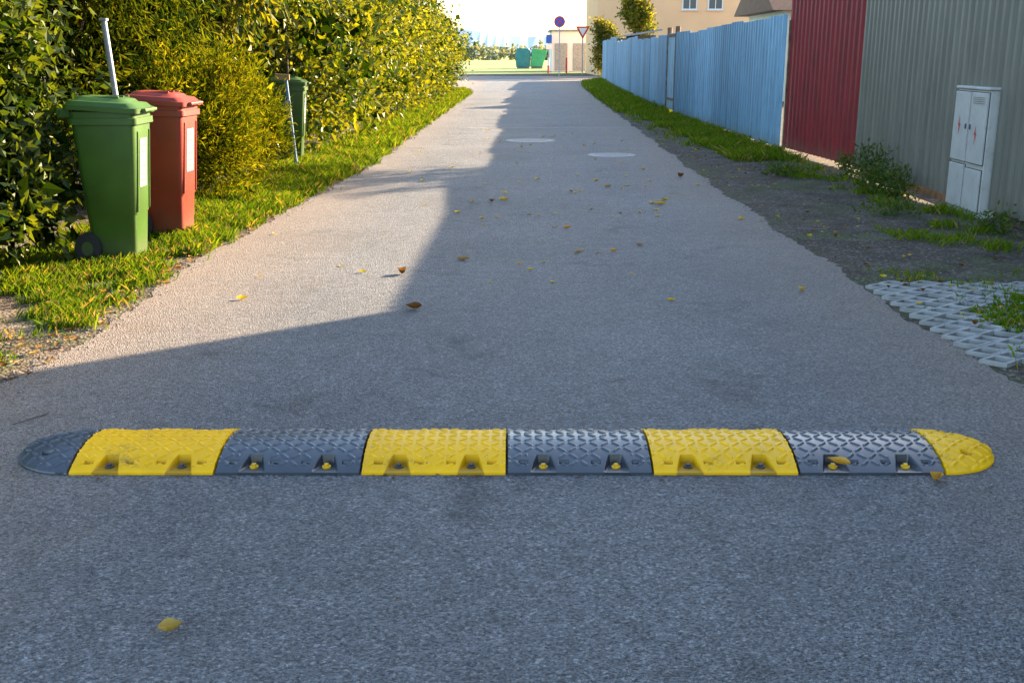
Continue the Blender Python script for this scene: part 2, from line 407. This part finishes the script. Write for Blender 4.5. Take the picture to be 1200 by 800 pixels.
plant('young_tree',(8.0,72,0),bl,260,18,.15,(.08,.12,.015),(.28,.25,.02),.2,.13,r0=.08,nl=5)
# ---------------------------------------------------------------- grass
def blades(P,h,cols,name,wd=.006):
    n=len(P); a=rng.uniform(0,2*math.pi,n); t=np.stack([np.cos(a),np.sin(a),np.zeros(n)],1)
    lean=rng.normal(size=(n,3))*.45; lean[:,2]=0
    h=h.reshape(-1,1); w2=np.asarray(wd).reshape(-1,1)*np.ones((n,1))
    V=np.empty((n,4,3)); V[:,0]=P-t*w2; V[:,1]=P+t*w2
    mid=P+lean*h*.35; mid[:,2]+=h[:,0]*.6; V[:,2]=mid+t*w2*.7
    tip=P+lean*h; tip[:,2]+=h[:,0]; V[:,3]=tip
    F=np.arange(n*4).reshape(n,4)
    return np_mesh(name,V.reshape(-1,3),F,M_grass,np.repeat(cols,4,axis=0))
def vnoise(x,y,s,seed=0):
    return (np.sin(x*s+seed)*np.cos(y*s*.9+seed*2)+.6*np.sin(x*s*2.3+y*s*1.7+seed)+.4*np.cos(x*s*4.1-y*s*3.7+seed*3))/2
def grasszone(zones,seed,k_=1.):
    Ps=[];hs=[];ws=[];cs=[]
    for (x0,x1,y0,y1,dens,hh,th,e) in zones:
        n=int((x1-x0)*(y1-y0)*dens); x=rng.uniform(x0,x1,n); y=rng.uniform(y0,y1,n)
        nz=vnoise(x,y,3.1,seed)+rng.normal(size=n)*.14
        ok=nz>th
        if e=='L': ok&= x<np.interp(y,[p[0] for p in Lp],[p[1] for p in Lp])-.08+.1*vnoise(x,y,5,1)+rng.normal(size=n)*.05
        if e=='R': ok&= x>np.interp(y,[p[0] for p in Rp],[p[1] for p in Rp])+.12+.18*vnoise(x,y,4,2)+rng.normal(size=n)*.06
        x=x[ok];y=y[ok];nz=nz[ok]
        P=np.stack([x,y,np.zeros_like(x)],1); Ps.append(P); k=len(x)
        hs.append(hh*rng.uniform(.4,1.35,k)*(1+.4*np.clip(nz,-1,1))); ws.append(np.clip(.0022+.00035*y,0,.015))
        t=np.clip(rng.uniform(0,1,k)*.7+.3*nz,0,1)[:,None]
        c=(np.array((.05,.12,.01))*(1-t)+np.array((.17,.26,.02))*t)*k_
        dry=rng.uniform(size=k)<.12; c[dry]=np.array((.28,.22,.09))*k_; cs.append(c)
    return np.concatenate(Ps),np.concatenate(hs),np.concatenate(cs),np.concatenate(ws)
P,h,c,wd=grasszone([(-3.5,-2.1,5.4,7.5,6500,.055,-.1,'L'),(-3.5,-2.0,7.5,11,4800,.07,-.5,'L'),(-3.0,-1.6,11,16,3500,.085,-.75,'L'),(-2.8,-1.4,16,45,1200,.11,-.9,'L'),(-2.9,-2.25,4.3,5.3,4500,.045,.0,'L')],1.3,.72)
blades(P,h,c,'grass_verge',wd)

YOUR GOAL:
Please write out all of the material above without changing a word, and omit any pictures.

TASK SOLUTION:
Continue the Blender Python script for this scene: part 2, from line 407. This part finishes the script. Write for Blender 4.5. Take the picture to be 1200 by 800 pixels.
plant('young_tree',(8.0,72,0),bl,260,18,.15,(.08,.12,.015),(.28,.25,.02),.2,.13,r0=.08,nl=5)
# ---------------------------------------------------------------- grass
def blades(P,h,cols,name,wd=.006):
    n=len(P); a=rng.uniform(0,2*math.pi,n); t=np.stack([np.cos(a),np.sin(a),np.zeros(n)],1)
    lean=rng.normal(size=(n,3))*.45; lean[:,2]=0
    h=h.reshape(-1,1); w2=np.asarray(wd).reshape(-1,1)*np.ones((n,1))
    V=np.empty((n,4,3)); V[:,0]=P-t*w2; V[:,1]=P+t*w2
    mid=P+lean*h*.35; mid[:,2]+=h[:,0]*.6; V[:,2]=mid+t*w2*.7
    tip=P+lean*h; tip[:,2]+=h[:,0]; V[:,3]=tip
    F=np.arange(n*4).reshape(n,4)
    return np_mesh(name,V.reshape(-1,3),F,M_grass,np.repeat(cols,4,axis=0))
def vnoise(x,y,s,seed=0):
    return (np.sin(x*s+seed)*np.cos(y*s*.9+seed*2)+.6*np.sin(x*s*2.3+y*s*1.7+seed)+.4*np.cos(x*s*4.1-y*s*3.7+seed*3))/2
def grasszone(zones,seed,k_=1.):
    Ps=[];hs=[];ws=[];cs=[]
    for (x0,x1,y0,y1,dens,hh,th,e) in zones:
        n=int((x1-x0)*(y1-y0)*dens); x=rng.uniform(x0,x1,n); y=rng.uniform(y0,y1,n)
        nz=vnoise(x,y,3.1,seed)+rng.normal(size=n)*.14
        ok=nz>th
        if e=='L': ok&= x<np.interp(y,[p[0] for p in Lp],[p[1] for p in Lp])-.08+.1*vnoise(x,y,5,1)+rng.normal(size=n)*.05
        if e=='R': ok&= x>np.interp(y,[p[0] for p in Rp],[p[1] for p in Rp])+.12+.18*vnoise(x,y,4,2)+rng.normal(size=n)*.06
        x=x[ok];y=y[ok];nz=nz[ok]
        P=np.stack([x,y,np.zeros_like(x)],1); Ps.append(P); k=len(x)
        hs.append(hh*rng.uniform(.4,1.35,k)*(1+.4*np.clip(nz,-1,1))); ws.append(np.clip(.0022+.00035*y,0,.015))
        t=np.clip(rng.uniform(0,1,k)*.7+.3*nz,0,1)[:,None]
        c=(np.array((.05,.12,.01))*(1-t)+np.array((.17,.26,.02))*t)*k_
        dry=rng.uniform(size=k)<.12; c[dry]=np.array((.28,.22,.09))*k_; cs.append(c)
    return np.concatenate(Ps),np.concatenate(hs),np.concatenate(cs),np.concatenate(ws)
P,h,c,wd=grasszone([(-3.5,-2.1,5.4,7.5,6500,.055,-.1,'L'),(-3.5,-2.0,7.5,11,4800,.07,-.5,'L'),(-3.0,-1.6,11,16,3500,.085,-.75,'L'),(-2.8,-1.4,16,45,1200,.11,-.9,'L'),(-2.9,-2.25,4.3,5.3,4500,.045,.0,'L')],1.3,.72)
blades(P,h,c,'grass_verge',wd)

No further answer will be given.